En medio de una crisis le preguntaron a Roca, ese eximio artesano de la Argentina moderna, cómo iban las cosas, a lo cual "el Zorro" contestó: "Vamos bien porque vamos mal; vamos mejor porque vamos peor". Esta respuesta al parecer elusiva contenía un mensaje: que a veces las olas superficiales de un río contradicen a su corriente profunda. Empeñada como está en diseñar combates contraproducentes, a la Argentina de Kirchner le va mal. Más abajo crece, en dirección contraria, la corriente profunda de nuestro aprendizaje.

¿Quién podría negar que, más allá de su agresividad compulsiva, Kirchner está generando lecciones en contrario? Después de Rosas surgió una generación que, a contrapelo de él, soñó un nuevo proyecto de país.
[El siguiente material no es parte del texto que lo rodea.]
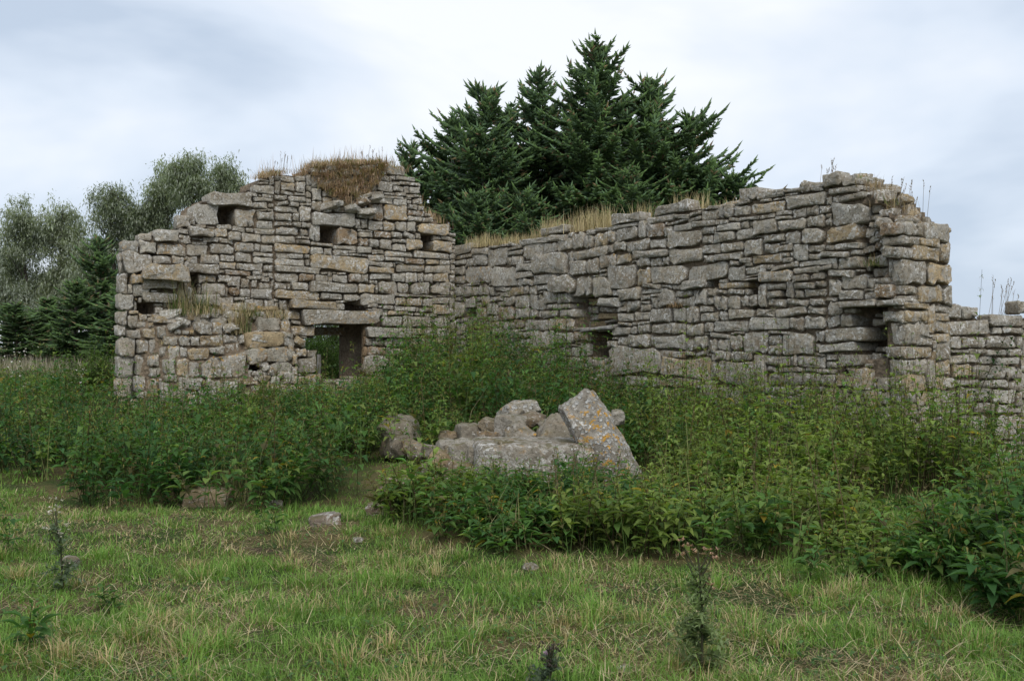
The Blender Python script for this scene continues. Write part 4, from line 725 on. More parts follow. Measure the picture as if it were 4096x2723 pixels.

Es que había aprendido del dictador todo lo que no había que hacer. De 1853 en adelante, la Argentina ejecutó durante décadas este vital aprendizaje. Hoy habría que ofrecerle a Rosas el paradójico homenaje que reciben los maestros involuntarios.

Ahora están proyectándose en nuestro país políticos como Cobos, Binner, Macri, Rodríguez Saá, Narváez, Reutemann, Solá y tantos otros que están recogiendo la lección de Kirchner, nuestro nuevo maestro involuntario. Y esa lección nos dice que los países no se construyen sobre la arena movediza de las disputas facciosas, sino sobre los trabajosos cimientos del acuerdo y la concertación. Por eso hasta Duhalde, que todavía sobrelleva la carga de su opción por Kirchner en 2003, podría consolarse pensando que Dios escribe derecho con líneas torcidas o que, como dice el refrán, no hay mal que por bien no venga.

Porque la historia de las naciones con destino como la nuestra no es una sucesión caprichosa de contradicciones, sino el limo que se agolpa después de las tormentas. Y así como hoy vemos a Rosas como un aguacero lamentable del que después resultaría un apogeo, una resurrección, quizá no esté lejano el día en que hasta el propio Kirchner podría encontrar, al fin de su camino, la ilustrada compasión de sus sucesores.